In other words, market forces are working. It’s not yet clear what will be the most efficient means to get natural gas to power vehicles — many options are on the table — but the private sector is the best place to experiment. Billions of dollars in government subsidies will only further distort the energy sector, threaten to create another industry reliant on Washington’s largesse and drive up prices by artificially boosting demand.

No trucking firms are buying any electric long-haul trucks and installing recharging stations across the country.  For that would be too costly.  And waste too much time.  But time is money for a trucker.  They don’t have time to wait for a battery to recharge every time they need to’re-fuel’.  That’s why they stick to fossil fuels.  Even the change to a cleaner and cheaper fuel is still a change to fossil fuel.  Because there’s no other fuel source outside of science fiction that can do what fossil fuels can do.

Because there is a market for natural gas-powered trucks the private sector is providing the infrastructure for it.  Without any ‘Solyndra’ subsidies or loan guarantees.  There’s money to make so private capital is flowing to where it needs to be to make this a reality.  Without any help from the government.  The way it should be in a free market economy.

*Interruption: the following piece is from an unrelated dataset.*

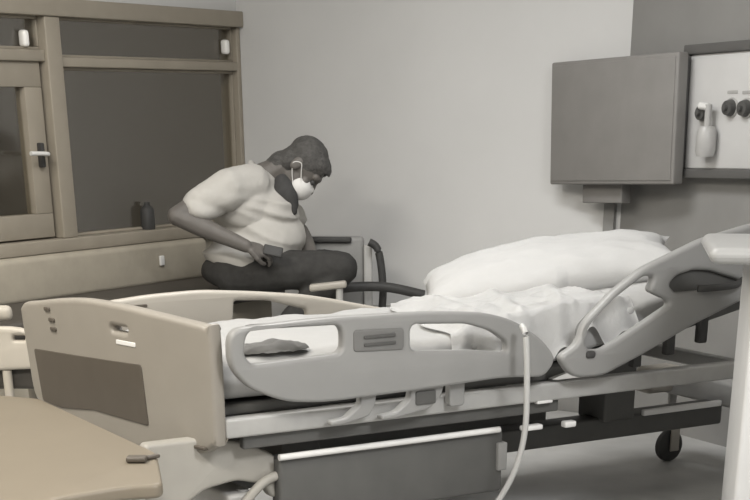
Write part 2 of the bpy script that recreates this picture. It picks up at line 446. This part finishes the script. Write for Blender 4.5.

This is everything the Obama administration could ask for.  Less fuel emissions.  Less dependence on foreign oil.  And they don’t have to use the power of government to make anyone adopt this technology.  There’s no downside.  Except, of course, the environmentalists.  Who hate hydraulic fracturing.  AKA fracking.  (And basically any fossil fuel in general.)  They say it contaminates the ground water.  So they don’t want it.  Just as they don’t want oil.  Or coal.  Or nuclear.  Or hydroelectric power.  Which basically leaves out every way to generate electricity except solar and wind.  Which can’t come close to producing the amount of electricity the other sources of electricity-generation can.  Which will be a big problem for the environmentalists.  Who want everyone to drive an emissions-free electric car.  Cars that will be very difficult to charge if the environmentalists don’t let us produce any electricity.  And the only things that’ll let us do this are the fossil fuels.  Or hydroelectric power.

There’s no pleasing some people.  Unless we all go back to the horse and buggy days.  Maybe that would make the environmentalists happy.  Having the air thick with horse manure.  With our streets covered in horse poop, pee and swarms of flies.  Maybe that would make them happy.  As it would all be natural.  Then again, this may be a problem with PETA.  Who would rather have the pollution if the alternative meant violating animal rights.  Which we would be violating if we enslaved horses to work for us.

You know who’s not having silly debates like this?  Brazil.  Russia.  India.  China.  And South Africa.  The BRICS emerging economies.  And the reason why they’re emerging and we’re wallowing in recession is that they don’t let their environmentalists sit at the big table with the grownups.